Fans love John Force. Do you know why?

“Well, I don’t know what to say because I’m one with the fans. I’m the blue-collar worker. I’m not a suit and tie guy. I get up every morning and put on my old work shoes just like they do. And I go to work. If I’ve got to work on the car, I do. If I got to get greasy or dirty, I do. But I can stand in a boardroom. I can cook food out here with our chef. I can talk corporate America into giving us money to run these fine race cars.

“But bottom line, I spent 30 years standing at the ropes. Cause we had no money. If they hadn’t brought me cake, cookies and cheeseburgers, I might have starved to death. In that I found the value, the real value of the fans. Not just that they buy the products that you sell. You know that’s a big plus, but because they love ya. When they love ya and when you’re down and out and when you win, they love you more. If you treat them good when you’re on top, they’ll support ya. When you fall, they’ll stay by ya.

“Never forget where you came from. I try and it’s hard when 40,000 people go through a racetrack at Gainesville every day, it’s really hard to sign every autograph. But if I can’t sign them all, I keep talking. So if a guy there knows if you can’t get to him, you tried. I’ve had a few complaints over the years, a few, because sometimes you do miss a kid who stayed late in the day and he’s soaking wet and you couldn’t get to him. Because some days you get the call and you have to go to the starting line, you’ve got to do live TV, whatever. They dragged me out here a while ago.

“The truth is they became my friends. I’m closer to the fans than I am to race car drivers around me. I’m closer to the fans and I can honestly say more than my own crew. Not that I don’t love my crew, but I spend more time at the ropes. When the crew needs me I get in there and warm up the car. We have prayer with Roger Stahl. He leads our prayer. I’m there. The rest of the time I’m at the ropes or doing TV or radio. Bottom line. Coil said once if you want to warm up the car go and get in line with the fans and get an autograph and tell John it’s time.

For you at the track is it the rush of the ride you are about to do or is it the rush of your burnout that brings fans to their feet?

“If you stood out there and felt the ground shake and I stood there with newcomers and what? Earthquake. They thought that. You shift this car and get four, five, six G’s out of a hot rod and you shoot a guy down the racetrack. You know what I mean? And it’s covered a quarter mile at 334 miles an hour – it’s unbelievable! And the fans they experience that with you. That’s what NHRA brings to the party. They can watch from the stands, from the fences and then they come into the pits and they hear them rumble!”

“But the real key is that for me, it starts the minute they buckle me in. The radio – it’s like Houston – we’re ready for takeoff. And you’re talking to Coil and Bernie and all the guys and they’re playing jokes on me.
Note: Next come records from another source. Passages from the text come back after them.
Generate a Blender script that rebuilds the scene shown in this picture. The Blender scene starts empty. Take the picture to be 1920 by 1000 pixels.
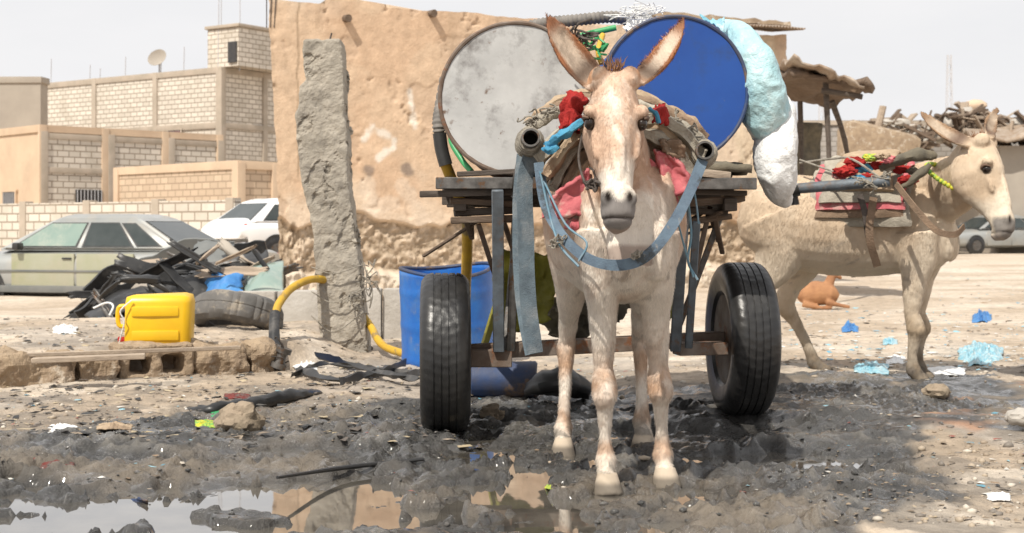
import bpy, bmesh, math, random
import numpy as np
from mathutils import Vector, Matrix, noise, Euler
random.seed(7)
R=math.radians
C=bpy.context.scene.collection
F=2667.0; CH=0.8; HY=435.0
def P(px,py,d): return Vector(((px-960)/F*d, d, CH+(HY-py)/F*d))
def G(px,py,z=0.0):
    d=(CH-z)*F/(py-HY); return Vector(((px-960)/F*d,d,z))
def V(*a): return Vector(a)

# ------------------------------------------------ materials
def nd(nt,t,**k):
    n=nt.nodes.new(t)
    for a,b in k.items(): setattr(n,a,b)
    return n
def base(name):
    m=bpy.data.materials.new(name); m.use_nodes=True; nt=m.node_tree
    b=nt.nodes['Principled BSDF']; return m,nt,b
def c4(c): return (c[0],c[1],c[2],1)
def ramp(nt,fac,a,b):
    r=nd(nt,'ShaderNodeMapRange'); r.inputs[1].default_value=a; r.inputs[2].default_value=b
    nt.links.new(fac,r.inputs[0]); return r.outputs[0]
def mixc(nt,fac,a,b,mode='MIX'):
    m=nd(nt,'ShaderNodeMix',data_type='RGBA',blend_type=mode)
    for s,v in ((0,fac),(6,a),(7,b)):
        if hasattr(v,'is_output'): nt.links.new(v,m.inputs[s])
        elif s==0: m.inputs[0].default_value=v
        else: m.inputs[s].default_value=c4(v)
    return m.outputs[2]
def nz(nt,vec,scale,detail=5,rough=.6):
    n=nd(nt,'ShaderNodeTexNoise'); n.inputs['Scale'].default_value=scale; n.inputs['Detail'].default_value=detail; n.inputs['Roughness'].default_value=rough
    nt.links.new(vec,n.inputs['Vector']); return n.outputs['Fac']
def coords(nt,st=(1,1,1)):
    t=nd(nt,'ShaderNodeTexCoord'); mp=nd(nt,'ShaderNodeMapping'); mp.inputs['Scale'].default_value=st
    nt.links.new(t.outputs['Object'],mp.inputs['Vector']); return mp.outputs[0]
def bump(nt,b,h,st,dist=.01):
    u=nd(nt,'ShaderNodeBump'); u.inputs['Strength'].default_value=st; u.inputs['Distance'].default_value=dist
    nt.links.new(h,u.inputs['Height']); nt.links.new(u.outputs[0],b.inputs['Normal'])
def mat(name,c1,c2=None,scale=6,rough=.7,metal=0,bst=.3,bs=60,c3=None,s3=3,t3=(.55,.62),st=(1,1,1),dist=.004,rv=.12,coat=0,c5=None,s5=20,t5=(.6,.66)):
    m,nt,b=base(name); v=coords(nt,st)
    c2=c2 or tuple(x*.72 for x in c1)
    col=mixc(nt,ramp(nt,nz(nt,v,scale),.35,.65),c1,c2)
    if c3: col=mixc(nt,ramp(nt,nz(nt,v,s3,8,.7),*t3),col,c3)
    if c5: col=mixc(nt,ramp(nt,nz(nt,v,s5,8,.7),*t5),col,c5)
    nt.links.new(col,b.inputs['Base Color'])
    r=nd(nt,'ShaderNodeMapRange'); r.inputs[3].default_value=max(.02,rough-rv); r.inputs[4].default_value=min(1,rough+rv)
    nt.links.new(nz(nt,v,scale*2.3),r.inputs[0]); nt.links.new(r.outputs[0],b.inputs['Roughness'])
    b.inputs['Metallic'].default_value=metal
    if rough>.85: b.inputs['Specular IOR Level'].default_value=.2
    if coat: b.inputs['Coat Weight'].default_value=coat
    if bst: bump(nt,b,nz(nt,v,bs,6,.65),bst,dist)
    return m
def vmat(name,rough=.8,bst=.4,bs=60,amt=.35,ns=8,wet=False,dist=.006,spec=.3,st=(1,1,1)):
    m,nt,b=base(name); v=coords(nt,st)
    a=nd(nt,'ShaderNodeVertexColor',layer_name='Col')
    n=ramp(nt,nz(nt,v,ns,8,.7),.3,.7)
    g=nd(nt,'ShaderNodeMapRange'); g.inputs[3].default_value=1-amt; g.inputs[4].default_value=1+amt*.6; nt.links.new(n,g.inputs[0])
    k=nd(nt,'ShaderNodeVectorMath',operation='SCALE'); nt.links.new(a.outputs[0],k.inputs[0]); nt.links.new(g.outputs[0],k.inputs['Scale'])
    nt.links.new(k.outputs[0],b.inputs['Base Color']); b.inputs['Specular IOR Level'].default_value=spec
    h=nz(nt,v,bs,8,.7) if bst else None
    if wet:
        r=nd(nt,'ShaderNodeMapRange'); r.inputs[3].default_value=.95; r.inputs[4].default_value=.14
        mm=nd(nt,'ShaderNodeMath',operation='MULTIPLY'); nt.links.new(a.outputs[1],mm.inputs[0])
        r2=nd(nt,'ShaderNodeMapRange'); r2.inputs[1].default_value=.36; r2.inputs[2].default_value=.54; r2.inputs[3].default_value=.5; r2.inputs[4].default_value=1
        nt.links.new(nz(nt,v,8,6),r2.inputs[0]); nt.links.new(r2.outputs[0],mm.inputs[1])
        nt.links.new(mm.outputs[0],r.inputs[0]); nt.links.new(r.outputs[0],b.inputs['Roughness'])
        b.inputs['Specular IOR Level'].default_value=.6
        cw=nd(nt,'ShaderNodeMapRange'); cw.inputs[1].default_value=.55; cw.inputs[2].default_value=1; cw.inputs[4].default_value=.75
        nt.links.new(mm.outputs[0],cw.inputs[0]); nt.links.new(cw.outputs[0],b.inputs['Coat Weight']); b.inputs['Coat Roughness'].default_value=.10
        h2=nz(nt,v,17,4,.6); ad=nd(nt,'ShaderNodeMath',operation='MULTIPLY_ADD'); nt.links.new(h2,ad.inputs[0]); ad.inputs[1].default_value=1.2; nt.links.new(h,ad.inputs[2]); h=ad.outputs[0]
    else: b.inputs['Roughness'].default_value=rough
    if bst: bump(nt,b,h,bst,dist)
    return m
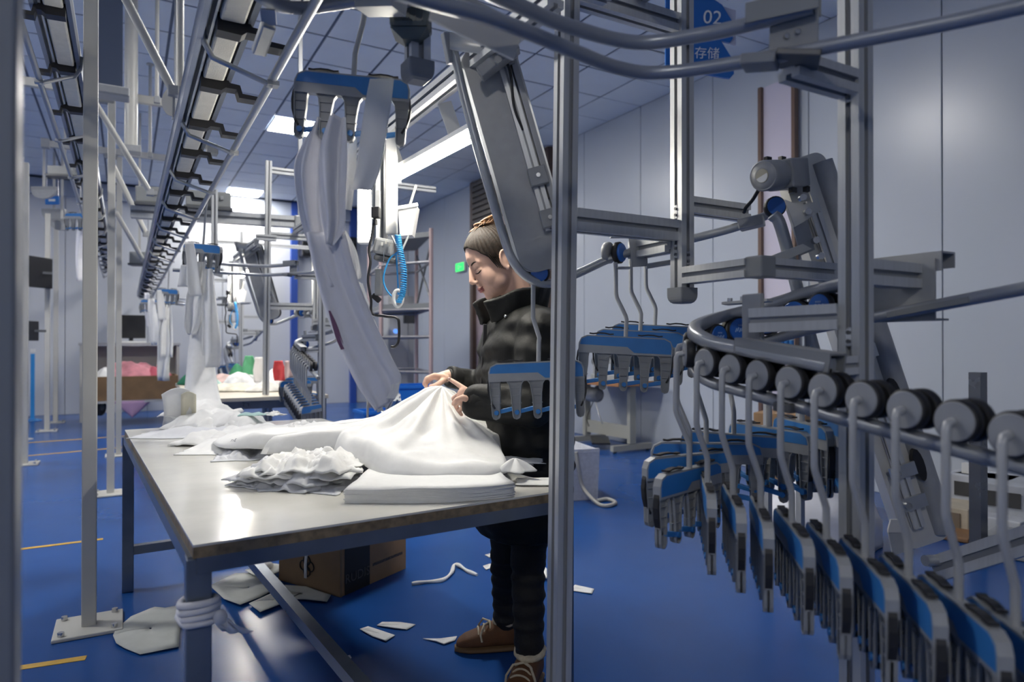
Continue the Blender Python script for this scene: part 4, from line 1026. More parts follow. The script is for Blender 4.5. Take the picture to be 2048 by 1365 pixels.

I’m talking to Eric and Robert and telling them I love em’. And let’s go out there and rock n’ roll. Elvis lives. It’s all this conversation and then in the middle of it, they fire that motor and you see the confidence in Coil’s face or – you see fear in Coil’s face – when it ain’t going down the racetrack. And then it goes or it doesn’t.

“Just the thrill of the ride and the big old smoky burnout. You know sometimes I hear the crowd and I know I can’t hear over the sound of the motor. But I think I hear them. Because you know that sound when they roar when you do that smoky burnout. And when you make that run or when you’re on fire and get that big number.

“When you get out of that car, you can see everybody. The guys out there are rolling up your parachutes. The Safety Safari, the NHRA guys, they all yelling you ran that big number. You ran that first 4.60 run. And they yelling, you’re God. Whoa. Don’t even say I’m God. There’s only one God.

“No. I just got a great crew chief and a great team. They bless you with something that nobody else has done. We’ve done a lot of that in our time.

Additional Comments:

“I just want to say thank you. I really enjoy your show. Fans come to me with comments of what you guys say and what they read and hear. I just appreciate you because you put a lot of time and effort in it. That’s what grows our sport. Like I said, we want to be just like NASCAR and you’re going to help us get there. Thank you.”